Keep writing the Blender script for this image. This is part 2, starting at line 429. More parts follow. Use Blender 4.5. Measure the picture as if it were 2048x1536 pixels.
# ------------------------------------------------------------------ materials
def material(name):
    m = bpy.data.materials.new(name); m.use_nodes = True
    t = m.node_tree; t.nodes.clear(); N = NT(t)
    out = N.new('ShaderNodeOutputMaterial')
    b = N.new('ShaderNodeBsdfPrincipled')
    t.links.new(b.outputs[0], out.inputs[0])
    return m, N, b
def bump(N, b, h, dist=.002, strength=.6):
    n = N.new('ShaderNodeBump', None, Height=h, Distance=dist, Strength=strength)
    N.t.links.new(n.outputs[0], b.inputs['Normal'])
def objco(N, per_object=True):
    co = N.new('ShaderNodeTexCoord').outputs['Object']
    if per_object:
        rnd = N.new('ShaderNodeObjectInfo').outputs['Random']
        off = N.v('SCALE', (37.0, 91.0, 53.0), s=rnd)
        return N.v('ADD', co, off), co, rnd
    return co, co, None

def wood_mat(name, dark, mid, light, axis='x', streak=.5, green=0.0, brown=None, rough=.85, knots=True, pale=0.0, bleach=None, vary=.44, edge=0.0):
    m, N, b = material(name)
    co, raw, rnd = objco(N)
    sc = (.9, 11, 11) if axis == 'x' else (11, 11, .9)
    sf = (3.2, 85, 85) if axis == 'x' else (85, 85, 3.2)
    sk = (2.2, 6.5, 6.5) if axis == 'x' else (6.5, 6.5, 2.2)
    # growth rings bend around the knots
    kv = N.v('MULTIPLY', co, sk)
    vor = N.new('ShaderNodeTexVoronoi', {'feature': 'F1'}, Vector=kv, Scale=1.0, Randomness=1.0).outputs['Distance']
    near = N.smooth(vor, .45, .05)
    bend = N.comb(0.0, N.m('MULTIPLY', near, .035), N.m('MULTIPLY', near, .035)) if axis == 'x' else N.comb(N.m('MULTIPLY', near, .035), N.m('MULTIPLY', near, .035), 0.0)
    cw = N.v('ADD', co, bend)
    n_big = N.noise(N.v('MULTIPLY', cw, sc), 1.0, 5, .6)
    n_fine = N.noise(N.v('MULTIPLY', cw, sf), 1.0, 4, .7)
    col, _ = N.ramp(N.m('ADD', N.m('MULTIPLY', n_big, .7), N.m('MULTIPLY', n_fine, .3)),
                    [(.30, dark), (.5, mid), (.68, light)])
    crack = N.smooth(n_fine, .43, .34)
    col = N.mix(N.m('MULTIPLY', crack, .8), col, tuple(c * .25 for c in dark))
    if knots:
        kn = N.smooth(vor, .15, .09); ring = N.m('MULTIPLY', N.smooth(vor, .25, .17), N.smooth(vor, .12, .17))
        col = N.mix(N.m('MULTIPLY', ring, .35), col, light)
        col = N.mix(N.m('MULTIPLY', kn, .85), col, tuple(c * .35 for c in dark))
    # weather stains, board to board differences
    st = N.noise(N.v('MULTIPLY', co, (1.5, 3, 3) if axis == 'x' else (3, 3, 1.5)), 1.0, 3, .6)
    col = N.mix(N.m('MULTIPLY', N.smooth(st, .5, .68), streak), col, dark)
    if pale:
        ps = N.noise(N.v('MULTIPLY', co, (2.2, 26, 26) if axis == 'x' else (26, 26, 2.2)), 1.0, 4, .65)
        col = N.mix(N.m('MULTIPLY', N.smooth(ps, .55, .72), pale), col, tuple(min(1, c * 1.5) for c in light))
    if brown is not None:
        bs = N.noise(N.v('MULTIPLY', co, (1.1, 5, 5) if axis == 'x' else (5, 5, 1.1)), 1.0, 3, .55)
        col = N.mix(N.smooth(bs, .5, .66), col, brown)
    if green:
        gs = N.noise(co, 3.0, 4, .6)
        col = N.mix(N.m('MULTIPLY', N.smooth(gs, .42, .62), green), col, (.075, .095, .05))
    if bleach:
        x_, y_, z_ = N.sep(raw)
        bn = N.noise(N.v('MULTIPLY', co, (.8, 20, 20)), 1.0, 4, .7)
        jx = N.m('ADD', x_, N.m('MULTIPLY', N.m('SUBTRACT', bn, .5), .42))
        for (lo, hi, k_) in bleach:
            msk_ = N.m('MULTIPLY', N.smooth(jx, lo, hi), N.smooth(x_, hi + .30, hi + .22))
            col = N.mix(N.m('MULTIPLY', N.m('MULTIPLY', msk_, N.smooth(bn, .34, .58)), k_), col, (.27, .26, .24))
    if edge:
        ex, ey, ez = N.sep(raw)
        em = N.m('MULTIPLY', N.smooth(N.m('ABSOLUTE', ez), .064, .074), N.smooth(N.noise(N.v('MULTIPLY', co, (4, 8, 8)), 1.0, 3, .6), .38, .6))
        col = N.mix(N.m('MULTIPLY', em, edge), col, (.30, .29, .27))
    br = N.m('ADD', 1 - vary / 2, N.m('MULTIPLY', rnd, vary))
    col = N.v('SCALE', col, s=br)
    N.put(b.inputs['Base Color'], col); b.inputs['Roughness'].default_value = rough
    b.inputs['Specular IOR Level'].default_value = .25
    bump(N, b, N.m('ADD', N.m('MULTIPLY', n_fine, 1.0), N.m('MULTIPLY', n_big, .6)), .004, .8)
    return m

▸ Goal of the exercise
Return every line exactly.

▸ Exercise solution
Keep writing the Blender script for this image. This is part 2, starting at line 429. More parts follow. Use Blender 4.5. Measure the picture as if it were 2048x1536 pixels.
# ------------------------------------------------------------------ materials
def material(name):
    m = bpy.data.materials.new(name); m.use_nodes = True
    t = m.node_tree; t.nodes.clear(); N = NT(t)
    out = N.new('ShaderNodeOutputMaterial')
    b = N.new('ShaderNodeBsdfPrincipled')
    t.links.new(b.outputs[0], out.inputs[0])
    return m, N, b
def bump(N, b, h, dist=.002, strength=.6):
    n = N.new('ShaderNodeBump', None, Height=h, Distance=dist, Strength=strength)
    N.t.links.new(n.outputs[0], b.inputs['Normal'])
def objco(N, per_object=True):
    co = N.new('ShaderNodeTexCoord').outputs['Object']
    if per_object:
        rnd = N.new('ShaderNodeObjectInfo').outputs['Random']
        off = N.v('SCALE', (37.0, 91.0, 53.0), s=rnd)
        return N.v('ADD', co, off), co, rnd
    return co, co, None

def wood_mat(name, dark, mid, light, axis='x', streak=.5, green=0.0, brown=None, rough=.85, knots=True, pale=0.0, bleach=None, vary=.44, edge=0.0):
    m, N, b = material(name)
    co, raw, rnd = objco(N)
    sc = (.9, 11, 11) if axis == 'x' else (11, 11, .9)
    sf = (3.2, 85, 85) if axis == 'x' else (85, 85, 3.2)
    sk = (2.2, 6.5, 6.5) if axis == 'x' else (6.5, 6.5, 2.2)
    # growth rings bend around the knots
    kv = N.v('MULTIPLY', co, sk)
    vor = N.new('ShaderNodeTexVoronoi', {'feature': 'F1'}, Vector=kv, Scale=1.0, Randomness=1.0).outputs['Distance']
    near = N.smooth(vor, .45, .05)
    bend = N.comb(0.0, N.m('MULTIPLY', near, .035), N.m('MULTIPLY', near, .035)) if axis == 'x' else N.comb(N.m('MULTIPLY', near, .035), N.m('MULTIPLY', near, .035), 0.0)
    cw = N.v('ADD', co, bend)
    n_big = N.noise(N.v('MULTIPLY', cw, sc), 1.0, 5, .6)
    n_fine = N.noise(N.v('MULTIPLY', cw, sf), 1.0, 4, .7)
    col, _ = N.ramp(N.m('ADD', N.m('MULTIPLY', n_big, .7), N.m('MULTIPLY', n_fine, .3)),
                    [(.30, dark), (.5, mid), (.68, light)])
    crack = N.smooth(n_fine, .43, .34)
    col = N.mix(N.m('MULTIPLY', crack, .8), col, tuple(c * .25 for c in dark))
    if knots:
        kn = N.smooth(vor, .15, .09); ring = N.m('MULTIPLY', N.smooth(vor, .25, .17), N.smooth(vor, .12, .17))
        col = N.mix(N.m('MULTIPLY', ring, .35), col, light)
        col = N.mix(N.m('MULTIPLY', kn, .85), col, tuple(c * .35 for c in dark))
    # weather stains, board to board differences
    st = N.noise(N.v('MULTIPLY', co, (1.5, 3, 3) if axis == 'x' else (3, 3, 1.5)), 1.0, 3, .6)
    col = N.mix(N.m('MULTIPLY', N.smooth(st, .5, .68), streak), col, dark)
    if pale:
        ps = N.noise(N.v('MULTIPLY', co, (2.2, 26, 26) if axis == 'x' else (26, 26, 2.2)), 1.0, 4, .65)
        col = N.mix(N.m('MULTIPLY', N.smooth(ps, .55, .72), pale), col, tuple(min(1, c * 1.5) for c in light))
    if brown is not None:
        bs = N.noise(N.v('MULTIPLY', co, (1.1, 5, 5) if axis == 'x' else (5, 5, 1.1)), 1.0, 3, .55)
        col = N.mix(N.smooth(bs, .5, .66), col, brown)
    if green:
        gs = N.noise(co, 3.0, 4, .6)
        col = N.mix(N.m('MULTIPLY', N.smooth(gs, .42, .62), green), col, (.075, .095, .05))
    if bleach:
        x_, y_, z_ = N.sep(raw)
        bn = N.noise(N.v('MULTIPLY', co, (.8, 20, 20)), 1.0, 4, .7)
        jx = N.m('ADD', x_, N.m('MULTIPLY', N.m('SUBTRACT', bn, .5), .42))
        for (lo, hi, k_) in bleach:
            msk_ = N.m('MULTIPLY', N.smooth(jx, lo, hi), N.smooth(x_, hi + .30, hi + .22))
            col = N.mix(N.m('MULTIPLY', N.m('MULTIPLY', msk_, N.smooth(bn, .34, .58)), k_), col, (.27, .26, .24))
    if edge:
        ex, ey, ez = N.sep(raw)
        em = N.m('MULTIPLY', N.smooth(N.m('ABSOLUTE', ez), .064, .074), N.smooth(N.noise(N.v('MULTIPLY', co, (4, 8, 8)), 1.0, 3, .6), .38, .6))
        col = N.mix(N.m('MULTIPLY', em, edge), col, (.30, .29, .27))
    br = N.m('ADD', 1 - vary / 2, N.m('MULTIPLY', rnd, vary))
    col = N.v('SCALE', col, s=br)
    N.put(b.inputs['Base Color'], col); b.inputs['Roughness'].default_value = rough
    b.inputs['Specular IOR Level'].default_value = .25
    bump(N, b, N.m('ADD', N.m('MULTIPLY', n_fine, 1.0), N.m('MULTIPLY', n_big, .6)), .004, .8)
    return m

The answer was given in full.